We’re back to that word: “confrontation.” It sounds scary, but it really means bringing people face to face, front to front, to talk and hear about what is going on between them. And this is just what Jesus recommends. It seems to be not only the best way to stop the spread of hell, but also the best way of following Christ. Jesus says our relationships with each other are worth it. And he should know. He went to the cross, to take on our sins, to wrestle them away from us, rather than say they don’t matter. He was willing to die and even come back so that we might be reconciled, so that we can come together face to face. So the least we can do is go, sit face to face, talk, listen, go back some more, bring more faces, more ears, let the person know they are so precious, we’re not letting them go easily.
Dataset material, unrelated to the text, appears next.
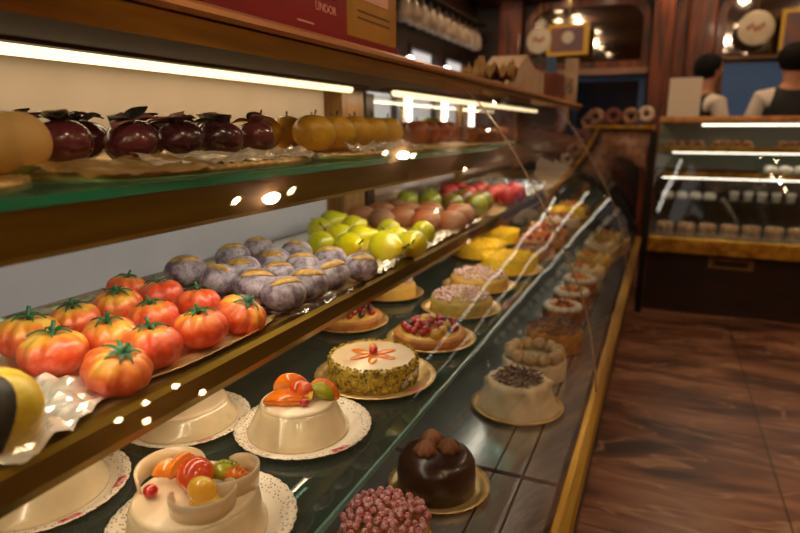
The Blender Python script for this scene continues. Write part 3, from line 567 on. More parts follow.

What about when people refuse to acknowledge their sins, change their ways, come back into the house? What if their continued presence in the family would be harmful? Well, then, says Jesus, “Let such a one be to you as a Gentile and a tax collector.” Yes, they should be treated as those who are on the outs, those who are outside the family. And here’s the twist: those are the very people Jesus made a special focus of his ministry. He reached out to them with the message that they could turn away from sin, they could come home. Indeed, Jesus was known as a friend of tax collectors and sinners.

There is risk in meeting each other face to face. We might prefer to hide behind fig leaves or whatever is close at hand, rather than take the risks Jesus did. But the story of Jesus and his teaching shows us there is power and promise in meeting each other face to face, especially when we fall, when we fail, when we stumble or hurt. God, who knows every one of us, our weaknesses, our faults and failings, longs to draw us close to God and one another. Someday, maybe, we will even know the joy of seeing God face to face, without fear or shame. In the meantime, we can turn face to face with our brothers and sisters in Christ, and meet Christ who promises to be present when we meet face to face in his name.